--- Material supplied ---

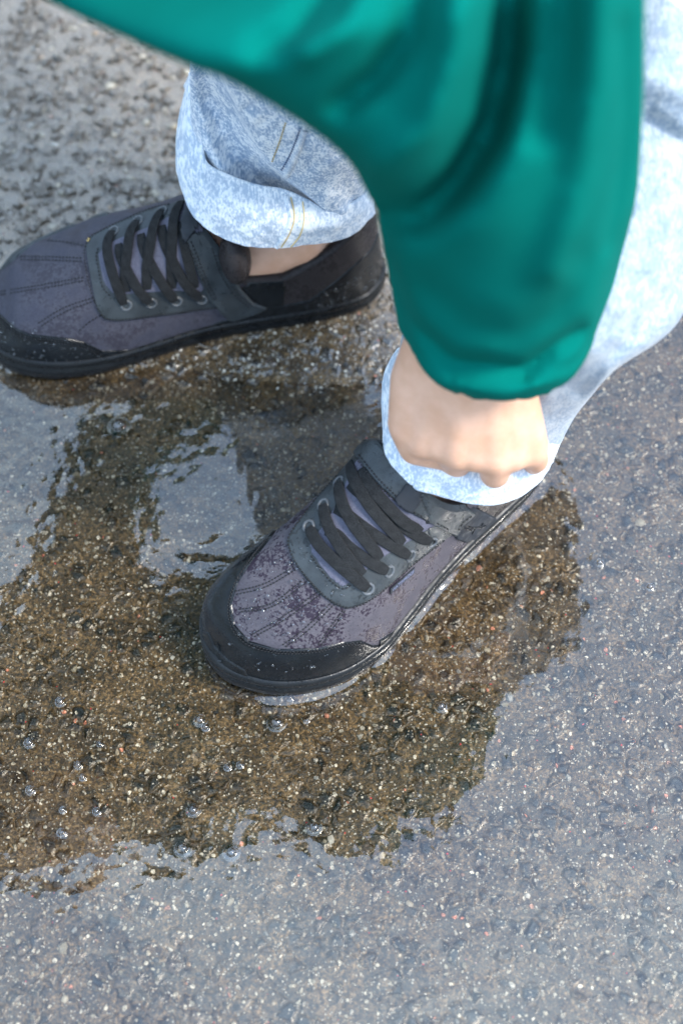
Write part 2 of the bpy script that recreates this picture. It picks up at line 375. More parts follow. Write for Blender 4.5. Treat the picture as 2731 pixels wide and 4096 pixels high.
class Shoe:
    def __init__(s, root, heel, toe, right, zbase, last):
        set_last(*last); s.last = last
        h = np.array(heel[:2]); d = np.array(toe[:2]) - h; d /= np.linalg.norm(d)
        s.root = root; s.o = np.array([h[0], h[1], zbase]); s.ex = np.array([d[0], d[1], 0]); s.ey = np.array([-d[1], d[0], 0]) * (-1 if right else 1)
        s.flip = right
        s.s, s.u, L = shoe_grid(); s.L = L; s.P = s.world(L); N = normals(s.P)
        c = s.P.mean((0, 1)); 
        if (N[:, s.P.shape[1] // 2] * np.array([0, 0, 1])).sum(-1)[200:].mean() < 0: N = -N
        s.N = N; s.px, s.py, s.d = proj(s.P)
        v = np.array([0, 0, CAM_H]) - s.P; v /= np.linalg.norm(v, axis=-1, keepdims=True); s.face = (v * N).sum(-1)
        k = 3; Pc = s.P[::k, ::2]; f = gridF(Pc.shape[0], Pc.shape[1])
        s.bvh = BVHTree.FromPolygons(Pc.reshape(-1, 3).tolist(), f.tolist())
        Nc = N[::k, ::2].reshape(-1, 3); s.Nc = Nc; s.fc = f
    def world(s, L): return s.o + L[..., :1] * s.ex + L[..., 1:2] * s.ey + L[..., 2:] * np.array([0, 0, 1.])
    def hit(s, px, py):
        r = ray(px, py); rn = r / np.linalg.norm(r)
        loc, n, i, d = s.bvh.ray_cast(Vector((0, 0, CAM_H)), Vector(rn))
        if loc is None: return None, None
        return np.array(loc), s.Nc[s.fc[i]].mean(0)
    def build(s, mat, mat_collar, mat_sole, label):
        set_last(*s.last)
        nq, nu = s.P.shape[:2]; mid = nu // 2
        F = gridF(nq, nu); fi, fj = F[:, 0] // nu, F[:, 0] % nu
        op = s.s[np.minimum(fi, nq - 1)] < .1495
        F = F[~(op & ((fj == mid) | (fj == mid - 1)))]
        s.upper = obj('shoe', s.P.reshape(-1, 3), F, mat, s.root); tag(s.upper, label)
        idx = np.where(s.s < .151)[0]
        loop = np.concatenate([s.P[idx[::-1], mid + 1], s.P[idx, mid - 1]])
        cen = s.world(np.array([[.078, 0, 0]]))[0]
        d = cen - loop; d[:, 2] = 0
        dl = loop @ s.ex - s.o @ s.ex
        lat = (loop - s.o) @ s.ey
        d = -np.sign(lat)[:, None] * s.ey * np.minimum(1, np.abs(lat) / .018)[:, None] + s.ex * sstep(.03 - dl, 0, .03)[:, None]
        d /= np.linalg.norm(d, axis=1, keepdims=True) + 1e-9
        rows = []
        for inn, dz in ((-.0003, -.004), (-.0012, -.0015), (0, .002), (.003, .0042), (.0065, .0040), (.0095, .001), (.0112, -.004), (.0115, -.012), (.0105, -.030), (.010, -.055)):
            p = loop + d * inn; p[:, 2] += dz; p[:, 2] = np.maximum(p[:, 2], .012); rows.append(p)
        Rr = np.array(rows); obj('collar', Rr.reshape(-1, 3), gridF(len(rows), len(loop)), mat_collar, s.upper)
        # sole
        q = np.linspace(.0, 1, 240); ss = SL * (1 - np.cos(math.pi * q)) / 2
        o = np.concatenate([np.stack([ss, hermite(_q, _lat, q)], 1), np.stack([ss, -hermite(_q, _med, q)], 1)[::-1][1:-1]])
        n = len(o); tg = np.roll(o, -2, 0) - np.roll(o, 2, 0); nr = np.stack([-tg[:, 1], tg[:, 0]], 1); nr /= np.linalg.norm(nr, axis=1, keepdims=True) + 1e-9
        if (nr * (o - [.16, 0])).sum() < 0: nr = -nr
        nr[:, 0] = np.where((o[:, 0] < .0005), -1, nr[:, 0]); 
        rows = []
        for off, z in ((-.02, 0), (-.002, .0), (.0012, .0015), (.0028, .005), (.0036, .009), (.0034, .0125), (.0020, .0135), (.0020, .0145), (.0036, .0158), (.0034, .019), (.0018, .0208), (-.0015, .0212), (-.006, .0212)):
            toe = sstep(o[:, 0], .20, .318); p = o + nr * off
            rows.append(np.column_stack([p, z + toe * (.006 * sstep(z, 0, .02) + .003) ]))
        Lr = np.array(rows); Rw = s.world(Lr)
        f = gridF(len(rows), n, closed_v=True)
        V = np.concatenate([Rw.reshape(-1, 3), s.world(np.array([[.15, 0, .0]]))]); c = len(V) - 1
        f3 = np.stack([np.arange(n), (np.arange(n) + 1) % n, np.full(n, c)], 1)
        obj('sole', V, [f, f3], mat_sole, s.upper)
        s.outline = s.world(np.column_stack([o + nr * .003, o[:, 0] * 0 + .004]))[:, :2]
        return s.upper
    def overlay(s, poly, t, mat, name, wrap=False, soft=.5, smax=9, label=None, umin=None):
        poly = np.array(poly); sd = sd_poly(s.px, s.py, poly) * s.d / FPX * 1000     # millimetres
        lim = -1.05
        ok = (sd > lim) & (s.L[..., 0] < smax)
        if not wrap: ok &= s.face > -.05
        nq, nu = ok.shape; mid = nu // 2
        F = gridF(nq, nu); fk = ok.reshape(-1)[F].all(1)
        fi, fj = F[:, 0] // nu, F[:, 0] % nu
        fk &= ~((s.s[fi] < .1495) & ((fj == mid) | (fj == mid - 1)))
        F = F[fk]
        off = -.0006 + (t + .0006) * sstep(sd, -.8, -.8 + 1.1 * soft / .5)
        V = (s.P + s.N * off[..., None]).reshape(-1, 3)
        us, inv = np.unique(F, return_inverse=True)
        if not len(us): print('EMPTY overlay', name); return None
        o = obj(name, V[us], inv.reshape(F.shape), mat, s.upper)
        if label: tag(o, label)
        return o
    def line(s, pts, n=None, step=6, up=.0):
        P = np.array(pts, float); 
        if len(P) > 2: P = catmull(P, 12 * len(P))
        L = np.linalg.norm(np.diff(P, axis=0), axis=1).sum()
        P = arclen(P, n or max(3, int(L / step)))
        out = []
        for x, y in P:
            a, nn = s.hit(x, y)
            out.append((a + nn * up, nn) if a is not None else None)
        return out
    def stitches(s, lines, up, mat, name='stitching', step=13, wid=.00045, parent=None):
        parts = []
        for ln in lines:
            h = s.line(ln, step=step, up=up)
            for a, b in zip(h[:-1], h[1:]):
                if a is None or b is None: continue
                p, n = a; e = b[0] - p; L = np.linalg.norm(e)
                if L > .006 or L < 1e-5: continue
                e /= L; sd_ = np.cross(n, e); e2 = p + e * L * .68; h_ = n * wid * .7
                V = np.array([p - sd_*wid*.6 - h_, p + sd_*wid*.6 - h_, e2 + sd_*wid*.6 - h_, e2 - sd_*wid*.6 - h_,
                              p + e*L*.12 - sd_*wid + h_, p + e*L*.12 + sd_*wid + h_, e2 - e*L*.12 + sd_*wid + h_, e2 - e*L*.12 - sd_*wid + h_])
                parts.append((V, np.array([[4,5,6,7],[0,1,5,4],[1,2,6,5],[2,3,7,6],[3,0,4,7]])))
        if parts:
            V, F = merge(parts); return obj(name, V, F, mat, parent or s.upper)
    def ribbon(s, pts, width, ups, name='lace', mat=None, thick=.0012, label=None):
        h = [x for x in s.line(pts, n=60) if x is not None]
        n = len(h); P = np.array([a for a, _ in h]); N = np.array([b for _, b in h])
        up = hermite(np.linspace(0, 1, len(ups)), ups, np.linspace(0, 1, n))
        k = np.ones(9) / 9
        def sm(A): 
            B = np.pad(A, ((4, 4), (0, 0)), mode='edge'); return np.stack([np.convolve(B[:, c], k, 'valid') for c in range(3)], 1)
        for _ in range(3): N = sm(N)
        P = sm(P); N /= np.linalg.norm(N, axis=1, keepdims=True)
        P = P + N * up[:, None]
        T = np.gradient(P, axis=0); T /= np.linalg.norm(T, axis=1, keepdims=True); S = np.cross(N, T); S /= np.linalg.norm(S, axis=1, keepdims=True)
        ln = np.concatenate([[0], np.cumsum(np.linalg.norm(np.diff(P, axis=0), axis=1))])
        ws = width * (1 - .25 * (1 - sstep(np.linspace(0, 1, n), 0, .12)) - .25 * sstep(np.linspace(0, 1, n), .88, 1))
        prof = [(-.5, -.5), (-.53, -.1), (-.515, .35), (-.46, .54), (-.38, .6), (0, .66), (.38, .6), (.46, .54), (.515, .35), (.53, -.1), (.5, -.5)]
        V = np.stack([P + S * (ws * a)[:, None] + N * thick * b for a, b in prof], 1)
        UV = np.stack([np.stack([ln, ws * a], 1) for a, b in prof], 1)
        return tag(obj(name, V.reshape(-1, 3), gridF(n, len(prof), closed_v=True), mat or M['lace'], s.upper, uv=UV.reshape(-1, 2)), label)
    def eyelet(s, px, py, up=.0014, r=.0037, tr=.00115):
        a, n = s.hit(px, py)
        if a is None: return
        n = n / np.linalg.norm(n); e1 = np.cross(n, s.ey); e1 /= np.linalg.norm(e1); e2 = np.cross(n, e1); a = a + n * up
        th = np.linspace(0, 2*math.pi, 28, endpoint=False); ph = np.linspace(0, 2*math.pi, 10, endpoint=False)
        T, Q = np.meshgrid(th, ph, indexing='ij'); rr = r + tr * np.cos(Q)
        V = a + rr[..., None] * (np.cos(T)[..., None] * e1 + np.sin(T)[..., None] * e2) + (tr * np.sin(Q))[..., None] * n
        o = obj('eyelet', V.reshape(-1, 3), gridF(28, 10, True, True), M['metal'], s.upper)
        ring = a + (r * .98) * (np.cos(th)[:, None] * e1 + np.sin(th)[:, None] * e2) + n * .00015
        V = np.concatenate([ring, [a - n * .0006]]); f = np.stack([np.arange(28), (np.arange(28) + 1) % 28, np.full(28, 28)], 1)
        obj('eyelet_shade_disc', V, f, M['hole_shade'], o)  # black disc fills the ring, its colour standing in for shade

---
--- Material supplied ---

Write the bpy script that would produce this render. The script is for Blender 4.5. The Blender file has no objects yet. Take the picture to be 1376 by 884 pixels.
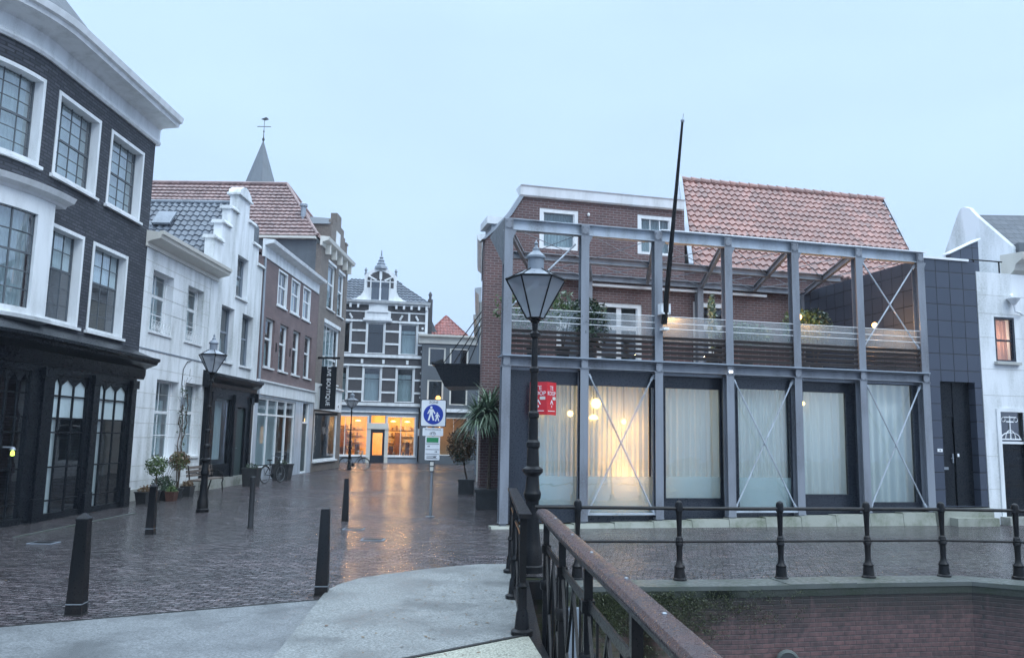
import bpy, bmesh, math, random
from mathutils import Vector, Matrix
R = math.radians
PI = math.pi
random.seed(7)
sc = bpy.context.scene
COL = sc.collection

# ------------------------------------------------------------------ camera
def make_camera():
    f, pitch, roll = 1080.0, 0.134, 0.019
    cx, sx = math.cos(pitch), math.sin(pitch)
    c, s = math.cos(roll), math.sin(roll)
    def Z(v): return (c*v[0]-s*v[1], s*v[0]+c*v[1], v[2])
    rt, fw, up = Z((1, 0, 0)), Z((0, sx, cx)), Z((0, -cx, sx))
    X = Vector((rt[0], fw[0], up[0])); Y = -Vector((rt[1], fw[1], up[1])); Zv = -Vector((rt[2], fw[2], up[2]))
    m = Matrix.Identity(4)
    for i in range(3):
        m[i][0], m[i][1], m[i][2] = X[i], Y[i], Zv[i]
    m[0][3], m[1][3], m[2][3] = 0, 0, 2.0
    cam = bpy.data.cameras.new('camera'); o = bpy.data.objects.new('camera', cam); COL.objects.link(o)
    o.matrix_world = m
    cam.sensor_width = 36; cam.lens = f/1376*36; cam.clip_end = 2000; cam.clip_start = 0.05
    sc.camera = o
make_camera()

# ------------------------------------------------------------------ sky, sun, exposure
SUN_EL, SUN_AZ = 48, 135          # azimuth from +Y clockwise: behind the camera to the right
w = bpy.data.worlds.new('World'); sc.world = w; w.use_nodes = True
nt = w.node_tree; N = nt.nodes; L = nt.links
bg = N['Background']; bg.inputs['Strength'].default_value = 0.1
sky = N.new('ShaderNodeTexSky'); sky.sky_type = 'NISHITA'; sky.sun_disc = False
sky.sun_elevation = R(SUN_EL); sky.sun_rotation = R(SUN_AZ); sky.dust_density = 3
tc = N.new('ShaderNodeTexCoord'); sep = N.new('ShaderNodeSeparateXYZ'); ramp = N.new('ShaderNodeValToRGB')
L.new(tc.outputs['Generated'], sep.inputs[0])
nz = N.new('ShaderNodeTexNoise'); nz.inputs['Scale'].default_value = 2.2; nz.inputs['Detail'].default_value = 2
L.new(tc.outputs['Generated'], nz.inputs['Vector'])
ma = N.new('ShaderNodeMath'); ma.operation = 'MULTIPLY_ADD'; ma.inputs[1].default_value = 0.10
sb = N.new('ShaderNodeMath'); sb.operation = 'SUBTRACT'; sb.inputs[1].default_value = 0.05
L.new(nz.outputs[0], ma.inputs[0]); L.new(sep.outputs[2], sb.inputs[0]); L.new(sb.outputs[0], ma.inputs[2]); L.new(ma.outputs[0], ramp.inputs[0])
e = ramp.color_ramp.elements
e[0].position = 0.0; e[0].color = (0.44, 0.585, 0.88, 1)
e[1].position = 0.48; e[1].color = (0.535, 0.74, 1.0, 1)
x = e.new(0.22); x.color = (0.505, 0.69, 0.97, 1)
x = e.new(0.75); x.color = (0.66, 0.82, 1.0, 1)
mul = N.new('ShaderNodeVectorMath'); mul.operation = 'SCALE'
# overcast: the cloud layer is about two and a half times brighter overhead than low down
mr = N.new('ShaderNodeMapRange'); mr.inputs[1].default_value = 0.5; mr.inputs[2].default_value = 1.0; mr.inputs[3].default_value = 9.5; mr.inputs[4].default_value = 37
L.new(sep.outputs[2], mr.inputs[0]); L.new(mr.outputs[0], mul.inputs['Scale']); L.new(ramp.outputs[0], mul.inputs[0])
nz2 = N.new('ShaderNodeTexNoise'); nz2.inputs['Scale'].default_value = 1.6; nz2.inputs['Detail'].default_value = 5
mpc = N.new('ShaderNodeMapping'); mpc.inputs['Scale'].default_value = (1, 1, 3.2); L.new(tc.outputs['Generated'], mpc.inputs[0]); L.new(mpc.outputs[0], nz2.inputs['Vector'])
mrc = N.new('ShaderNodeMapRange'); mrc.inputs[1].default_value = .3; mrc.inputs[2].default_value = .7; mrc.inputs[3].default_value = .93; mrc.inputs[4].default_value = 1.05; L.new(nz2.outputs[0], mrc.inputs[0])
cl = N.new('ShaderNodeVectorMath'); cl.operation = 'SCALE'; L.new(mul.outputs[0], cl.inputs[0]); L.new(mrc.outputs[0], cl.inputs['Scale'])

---

• **Task instructions**
Print everything from the line with "Write the bpy" down to the line with "COL = sc.collection", both included, exactly as written and without the pictures.

• **Result of this task**
Write the bpy script that would produce this render. The script is for Blender 4.5. The Blender file has no objects yet. Take the picture to be 1376 by 884 pixels.
import bpy, bmesh, math, random
from mathutils import Vector, Matrix
R = math.radians
PI = math.pi
random.seed(7)
sc = bpy.context.scene
COL = sc.collection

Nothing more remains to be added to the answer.